Knowledge is awareness or understanding of something such as information or skills. Knowledge creates most of the value in today’s economy and the value of knowledge often increases when shared .Organisational knowledge sharing aims at transferring to the organisation the information, skills and experience a person or team has .This is essential for sustaining the development of quality in software intensive companies .For agile development companies, knowledge is the core resource that is transformed to products and services in the development process .Moreover, Biao-wen claims that the software industry requires more knowledge management than any other sector.

Agile methods focus heavily on the delivery of product and customer value. Moreover, an agile team focuses on applying knowledge instead of sharing it .Agile methods facilitate knowledge sharing in the team but offer limited support for knowledge sharing outside the team. Agile methods favour tacit knowledge shared informally using face-to-face communication (personalisation strategy) in contrast to traditional knowledge management practices .Although attention has been paid to inter-team knowledge sharing [27], and techniques for distributed agile teams have proved to be successful, the focus here is on knowledge sharing across the organisation and not just between teams. The lack of knowledge sharing practices beyond the team can hinder sharing and sustaining knowledge in agile organisations .

2 Related Work

Software engineering is a knowledge-intensive activity . Software development teams are made up of knowledgeable individuals who need to be able to use, share, and communicate their knowledge in ways that foster problem solving and creativity. Whereas traditional software project approaches rely heavily on documentation and role-based working as ways of capturing and managing knowledge, agile approaches focus more on informal communication mechanisms within cross-functional teams .
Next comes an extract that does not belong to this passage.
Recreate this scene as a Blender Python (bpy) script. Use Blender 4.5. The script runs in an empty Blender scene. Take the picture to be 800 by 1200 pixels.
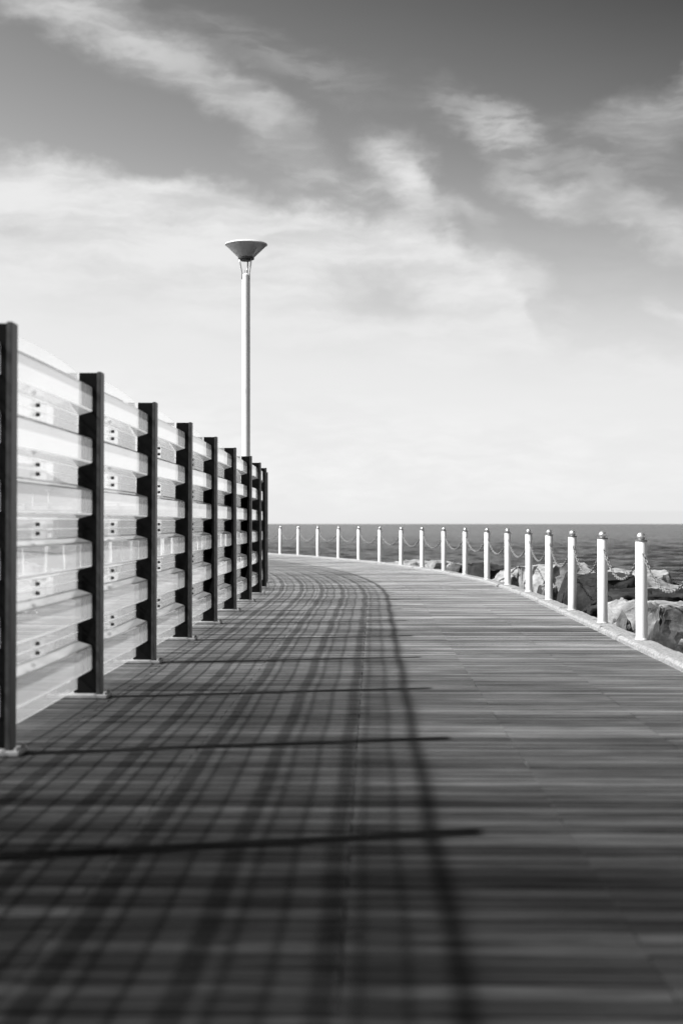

Agile approaches employ intensive team work, face-to-face knowledge sharing, and trust as vital elements of working practice .Research evidence shows that good team work is crucial for project success, with important facets including communication, coordination, balance of member contributions, mutual support, effort and cohesion.Studies of agile teams have found that agile practices improve both informal and formal communication, and facilitate team and organisational communication .

3. Method

The research goal for the study was to identify areas that require improvement in organisational knowledge sharing in an agile company and to provide a baseline for assessing the progress and effectiveness of future actions. The study was initiated by the company who approached the authors1 with a request to investigate their challenge. A survey2 was used to reach a wide audience, it was sent to company employees (not customers), and concentrated on knowledge sharing between three groups: team members, company colleagues, and customers. The research questions are as follows.

RQ 1

How is knowledge shared in the organisation?

RQ 2

What motivates knowledge sharing in the organisation?

RQ 3

Is there a relation between agility and ease of knowledge sharing?

RQ 4

Is there a relation between frequency of knowledge sharing activities and ease of knowledge sharing?

Collaborator Company

The company in which the survey was conducted is a large IT service provider that primarily develops software for UK customers but has staff distributed over three continents. The majority of their workforce is based in India, and are sent to work in development teams at customer sites on a temporary basis in several countries worldwide. Development teams are assigned to a specific customer account and thus have a strong customer focus in their job and day-to-day responsibilities; many teams are embedded in the customer organisation and hence distant from each other. While some cross-organisational knowledge sharing tools and practices have been put in place such as wikis, Yammer, and profession-specific groups for training, these are limited.